## Written problem
Reproduce exactly the lines below, from the first through the one containing "PI = math.pi", and nothing more.

>> BEGIN Data provided

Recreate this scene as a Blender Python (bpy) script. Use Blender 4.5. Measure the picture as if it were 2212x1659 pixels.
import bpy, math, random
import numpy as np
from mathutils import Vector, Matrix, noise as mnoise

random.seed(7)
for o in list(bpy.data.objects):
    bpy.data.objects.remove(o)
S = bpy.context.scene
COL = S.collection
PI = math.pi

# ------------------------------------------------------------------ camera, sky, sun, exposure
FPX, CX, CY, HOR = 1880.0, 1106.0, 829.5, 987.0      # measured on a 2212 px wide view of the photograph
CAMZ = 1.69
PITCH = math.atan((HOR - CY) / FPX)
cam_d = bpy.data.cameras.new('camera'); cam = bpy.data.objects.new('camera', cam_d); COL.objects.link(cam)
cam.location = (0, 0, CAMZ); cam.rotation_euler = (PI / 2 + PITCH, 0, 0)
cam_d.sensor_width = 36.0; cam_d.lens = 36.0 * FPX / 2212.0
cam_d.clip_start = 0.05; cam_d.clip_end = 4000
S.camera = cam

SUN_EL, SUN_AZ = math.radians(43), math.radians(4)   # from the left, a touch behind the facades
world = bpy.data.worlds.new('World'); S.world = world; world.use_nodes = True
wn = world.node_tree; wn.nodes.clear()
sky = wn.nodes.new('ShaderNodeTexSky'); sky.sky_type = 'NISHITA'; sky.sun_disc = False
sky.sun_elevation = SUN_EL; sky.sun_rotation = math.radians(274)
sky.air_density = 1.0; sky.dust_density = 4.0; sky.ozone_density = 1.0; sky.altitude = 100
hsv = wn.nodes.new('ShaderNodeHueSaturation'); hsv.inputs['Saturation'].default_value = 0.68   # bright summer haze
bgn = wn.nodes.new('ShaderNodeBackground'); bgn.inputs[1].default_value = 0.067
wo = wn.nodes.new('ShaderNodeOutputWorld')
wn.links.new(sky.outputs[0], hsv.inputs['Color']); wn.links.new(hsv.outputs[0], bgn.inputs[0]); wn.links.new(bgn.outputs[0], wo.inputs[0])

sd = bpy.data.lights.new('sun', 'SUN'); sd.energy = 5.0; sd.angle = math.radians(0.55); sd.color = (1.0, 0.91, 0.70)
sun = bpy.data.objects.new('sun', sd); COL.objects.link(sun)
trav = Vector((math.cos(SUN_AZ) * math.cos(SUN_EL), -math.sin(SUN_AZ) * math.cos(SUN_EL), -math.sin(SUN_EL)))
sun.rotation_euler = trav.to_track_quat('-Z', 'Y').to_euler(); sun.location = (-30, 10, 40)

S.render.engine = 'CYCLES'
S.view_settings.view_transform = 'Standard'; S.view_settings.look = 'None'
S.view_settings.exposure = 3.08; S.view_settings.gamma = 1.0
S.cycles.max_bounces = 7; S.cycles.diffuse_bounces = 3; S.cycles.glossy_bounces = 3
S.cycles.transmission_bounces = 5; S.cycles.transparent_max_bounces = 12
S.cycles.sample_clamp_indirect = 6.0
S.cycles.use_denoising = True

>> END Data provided

## Complete response
Recreate this scene as a Blender Python (bpy) script. Use Blender 4.5. Measure the picture as if it were 2212x1659 pixels.
import bpy, math, random
import numpy as np
from mathutils import Vector, Matrix, noise as mnoise

random.seed(7)
for o in list(bpy.data.objects):
    bpy.data.objects.remove(o)
S = bpy.context.scene
COL = S.collection
PI = math.pi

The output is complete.